§ **WHAT IS REQUIRED**: Your task is to copy every line of this material exactly.

--- Begin RAW DATA ---

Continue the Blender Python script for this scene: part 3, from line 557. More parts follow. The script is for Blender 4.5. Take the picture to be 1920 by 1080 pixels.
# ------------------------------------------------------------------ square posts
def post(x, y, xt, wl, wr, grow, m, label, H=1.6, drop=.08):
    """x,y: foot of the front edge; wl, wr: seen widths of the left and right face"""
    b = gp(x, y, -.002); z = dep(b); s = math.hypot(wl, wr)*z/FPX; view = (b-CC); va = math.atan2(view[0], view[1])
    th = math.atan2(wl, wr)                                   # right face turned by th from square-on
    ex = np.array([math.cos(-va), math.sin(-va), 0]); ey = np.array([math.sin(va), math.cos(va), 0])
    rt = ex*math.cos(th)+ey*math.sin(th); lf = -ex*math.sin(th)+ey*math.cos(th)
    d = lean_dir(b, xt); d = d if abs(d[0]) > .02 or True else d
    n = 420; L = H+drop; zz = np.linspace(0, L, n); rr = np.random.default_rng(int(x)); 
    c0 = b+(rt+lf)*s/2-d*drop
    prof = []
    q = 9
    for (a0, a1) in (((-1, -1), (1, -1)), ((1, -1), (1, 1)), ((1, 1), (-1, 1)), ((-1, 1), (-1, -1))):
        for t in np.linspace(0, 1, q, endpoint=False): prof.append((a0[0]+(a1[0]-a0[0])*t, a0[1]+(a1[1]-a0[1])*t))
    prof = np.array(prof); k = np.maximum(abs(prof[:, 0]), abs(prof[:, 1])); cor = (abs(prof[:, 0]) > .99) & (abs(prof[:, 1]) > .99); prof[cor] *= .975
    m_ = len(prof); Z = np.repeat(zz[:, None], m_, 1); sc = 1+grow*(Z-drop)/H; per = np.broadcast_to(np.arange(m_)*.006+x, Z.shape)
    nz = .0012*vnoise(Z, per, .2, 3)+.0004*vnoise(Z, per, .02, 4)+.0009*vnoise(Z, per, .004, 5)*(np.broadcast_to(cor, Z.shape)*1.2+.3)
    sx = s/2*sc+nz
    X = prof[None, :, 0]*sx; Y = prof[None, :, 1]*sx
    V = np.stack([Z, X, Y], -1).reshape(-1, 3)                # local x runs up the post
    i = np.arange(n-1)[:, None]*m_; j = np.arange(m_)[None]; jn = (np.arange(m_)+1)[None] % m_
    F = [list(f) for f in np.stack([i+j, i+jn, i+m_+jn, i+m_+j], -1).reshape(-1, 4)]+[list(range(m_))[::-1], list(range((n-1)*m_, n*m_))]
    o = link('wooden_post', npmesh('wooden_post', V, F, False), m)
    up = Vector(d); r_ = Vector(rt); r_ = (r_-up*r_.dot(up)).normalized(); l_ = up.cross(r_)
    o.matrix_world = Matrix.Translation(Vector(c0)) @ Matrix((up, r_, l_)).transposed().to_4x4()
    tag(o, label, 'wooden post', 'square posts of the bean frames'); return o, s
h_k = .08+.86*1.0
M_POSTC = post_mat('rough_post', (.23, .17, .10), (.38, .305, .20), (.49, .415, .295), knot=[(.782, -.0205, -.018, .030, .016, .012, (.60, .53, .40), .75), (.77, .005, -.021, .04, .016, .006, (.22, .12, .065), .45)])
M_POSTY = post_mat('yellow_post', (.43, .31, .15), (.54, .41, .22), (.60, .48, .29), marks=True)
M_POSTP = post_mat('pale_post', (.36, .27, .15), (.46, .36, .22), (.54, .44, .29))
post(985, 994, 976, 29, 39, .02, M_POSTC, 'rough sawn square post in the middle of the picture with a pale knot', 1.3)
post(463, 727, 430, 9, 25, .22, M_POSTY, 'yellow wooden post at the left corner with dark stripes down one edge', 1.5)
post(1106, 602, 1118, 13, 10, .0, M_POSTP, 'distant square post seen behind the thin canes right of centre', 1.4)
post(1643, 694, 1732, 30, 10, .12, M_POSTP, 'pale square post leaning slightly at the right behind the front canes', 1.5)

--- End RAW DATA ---

§ **RESULT**:
Continue the Blender Python script for this scene: part 3, from line 557. More parts follow. The script is for Blender 4.5. Take the picture to be 1920 by 1080 pixels.
# ------------------------------------------------------------------ square posts
def post(x, y, xt, wl, wr, grow, m, label, H=1.6, drop=.08):
    """x,y: foot of the front edge; wl, wr: seen widths of the left and right face"""
    b = gp(x, y, -.002); z = dep(b); s = math.hypot(wl, wr)*z/FPX; view = (b-CC); va = math.atan2(view[0], view[1])
    th = math.atan2(wl, wr)                                   # right face turned by th from square-on
    ex = np.array([math.cos(-va), math.sin(-va), 0]); ey = np.array([math.sin(va), math.cos(va), 0])
    rt = ex*math.cos(th)+ey*math.sin(th); lf = -ex*math.sin(th)+ey*math.cos(th)
    d = lean_dir(b, xt); d = d if abs(d[0]) > .02 or True else d
    n = 420; L = H+drop; zz = np.linspace(0, L, n); rr = np.random.default_rng(int(x)); 
    c0 = b+(rt+lf)*s/2-d*drop
    prof = []
    q = 9
    for (a0, a1) in (((-1, -1), (1, -1)), ((1, -1), (1, 1)), ((1, 1), (-1, 1)), ((-1, 1), (-1, -1))):
        for t in np.linspace(0, 1, q, endpoint=False): prof.append((a0[0]+(a1[0]-a0[0])*t, a0[1]+(a1[1]-a0[1])*t))
    prof = np.array(prof); k = np.maximum(abs(prof[:, 0]), abs(prof[:, 1])); cor = (abs(prof[:, 0]) > .99) & (abs(prof[:, 1]) > .99); prof[cor] *= .975
    m_ = len(prof); Z = np.repeat(zz[:, None], m_, 1); sc = 1+grow*(Z-drop)/H; per = np.broadcast_to(np.arange(m_)*.006+x, Z.shape)
    nz = .0012*vnoise(Z, per, .2, 3)+.0004*vnoise(Z, per, .02, 4)+.0009*vnoise(Z, per, .004, 5)*(np.broadcast_to(cor, Z.shape)*1.2+.3)
    sx = s/2*sc+nz
    X = prof[None, :, 0]*sx; Y = prof[None, :, 1]*sx
    V = np.stack([Z, X, Y], -1).reshape(-1, 3)                # local x runs up the post
    i = np.arange(n-1)[:, None]*m_; j = np.arange(m_)[None]; jn = (np.arange(m_)+1)[None] % m_
    F = [list(f) for f in np.stack([i+j, i+jn, i+m_+jn, i+m_+j], -1).reshape(-1, 4)]+[list(range(m_))[::-1], list(range((n-1)*m_, n*m_))]
    o = link('wooden_post', npmesh('wooden_post', V, F, False), m)
    up = Vector(d); r_ = Vector(rt); r_ = (r_-up*r_.dot(up)).normalized(); l_ = up.cross(r_)
    o.matrix_world = Matrix.Translation(Vector(c0)) @ Matrix((up, r_, l_)).transposed().to_4x4()
    tag(o, label, 'wooden post', 'square posts of the bean frames'); return o, s
h_k = .08+.86*1.0
M_POSTC = post_mat('rough_post', (.23, .17, .10), (.38, .305, .20), (.49, .415, .295), knot=[(.782, -.0205, -.018, .030, .016, .012, (.60, .53, .40), .75), (.77, .005, -.021, .04, .016, .006, (.22, .12, .065), .45)])
M_POSTY = post_mat('yellow_post', (.43, .31, .15), (.54, .41, .22), (.60, .48, .29), marks=True)
M_POSTP = post_mat('pale_post', (.36, .27, .15), (.46, .36, .22), (.54, .44, .29))
post(985, 994, 976, 29, 39, .02, M_POSTC, 'rough sawn square post in the middle of the picture with a pale knot', 1.3)
post(463, 727, 430, 9, 25, .22, M_POSTY, 'yellow wooden post at the left corner with dark stripes down one edge', 1.5)
post(1106, 602, 1118, 13, 10, .0, M_POSTP, 'distant square post seen behind the thin canes right of centre', 1.4)
post(1643, 694, 1732, 30, 10, .12, M_POSTP, 'pale square post leaning slightly at the right behind the front canes', 1.5)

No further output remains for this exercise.